What Makes Swarm Aero Different
The defense drone market has largely split into two categories: small, cheap, expendable drones (like the Switchblade loitering munition or commercial DJI drones adapted for military use) and large, expensive, reusable platforms (like the MQ-9 Reaper or RQ-4 Global Hawk). Swarm Aero is targeting the gap between them.
Their drones are designed to be:
- Large enough to carry meaningful payloads — missiles, electronic warfare equipment, cargo, or ISR (intelligence, surveillance, reconnaissance) sensors
- Cheap enough to deploy in large numbers — a swarm of 50+ drones rather than a single high-value asset
- Smart enough to coordinate autonomously — the "swarm" in Swarm Aero refers to AI-driven coordination where dozens of drones operate as a single tactical unit
- Reusable — unlike expendable munitions, these drones return to base after missions
Why Swarming Matters
The military logic is straightforward: a single F-35 costs roughly $80 million. A swarm of 50 large drones, even at $200,000 each, costs $10 million total. The swarm can cover more area, present more targets to enemy air defenses, and lose individual units without losing the mission. If an adversary shoots down 10 drones from a 50-drone swarm, the remaining 40 continue operating. Lose one F-35, and you have lost $80 million and possibly a pilot.

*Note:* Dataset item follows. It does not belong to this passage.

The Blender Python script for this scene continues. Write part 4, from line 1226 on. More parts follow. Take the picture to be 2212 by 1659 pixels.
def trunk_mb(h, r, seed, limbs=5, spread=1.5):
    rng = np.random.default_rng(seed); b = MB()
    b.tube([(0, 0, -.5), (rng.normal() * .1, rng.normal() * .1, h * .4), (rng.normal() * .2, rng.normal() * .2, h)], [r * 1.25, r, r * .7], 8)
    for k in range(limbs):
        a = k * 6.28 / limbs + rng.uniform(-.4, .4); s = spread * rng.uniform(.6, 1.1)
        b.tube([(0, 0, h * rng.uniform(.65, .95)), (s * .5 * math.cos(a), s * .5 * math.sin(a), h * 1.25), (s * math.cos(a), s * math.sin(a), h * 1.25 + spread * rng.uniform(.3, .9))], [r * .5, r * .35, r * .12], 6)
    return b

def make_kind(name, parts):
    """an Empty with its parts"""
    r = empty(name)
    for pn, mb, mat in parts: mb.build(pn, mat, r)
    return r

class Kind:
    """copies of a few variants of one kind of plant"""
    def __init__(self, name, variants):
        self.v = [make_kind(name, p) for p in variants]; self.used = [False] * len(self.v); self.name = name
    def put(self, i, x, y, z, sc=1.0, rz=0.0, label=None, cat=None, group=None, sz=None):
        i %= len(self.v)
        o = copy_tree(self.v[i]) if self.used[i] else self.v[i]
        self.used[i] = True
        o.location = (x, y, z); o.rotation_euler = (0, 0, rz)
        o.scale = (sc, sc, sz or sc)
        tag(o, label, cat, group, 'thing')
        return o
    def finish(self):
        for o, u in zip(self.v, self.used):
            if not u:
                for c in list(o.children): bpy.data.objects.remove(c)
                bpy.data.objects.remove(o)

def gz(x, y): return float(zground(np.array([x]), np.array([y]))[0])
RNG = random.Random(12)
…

This is the quantity-over-quality argument that has been reshaping military thinking since Ukraine demonstrated how cheap commercial drones could neutralize equipment worth hundreds of times more. Swarm Aero is taking that lesson and building purpose-designed military systems around it.
The Applications
Swarm Aero's drones are designed for multiple mission types:
- Strike: Carrying missiles or munitions to saturate enemy air defenses
- Electronic warfare: Disrupting enemy communications and radar across a wide area
- Cargo delivery: Resupplying forward positions in contested environments
- ISR: Persistent surveillance over large areas with redundant coverage
The versatility is part of the pitch — the same drone platform can be configured for different missions, reducing the logistics burden compared to maintaining separate aircraft types for each role.
The Bottom Line
Swarm Aero's $35M raise is a bet on the idea that the future of military aviation is not fewer, better planes — it is more, cheaper, smarter drones working together. Ukraine has provided the proof of concept. The question now is whether purpose-built swarming systems can deliver on the promise before the next major conflict demands them. At $57M total funding and a doubling workforce, Swarm Aero is moving fast to find out.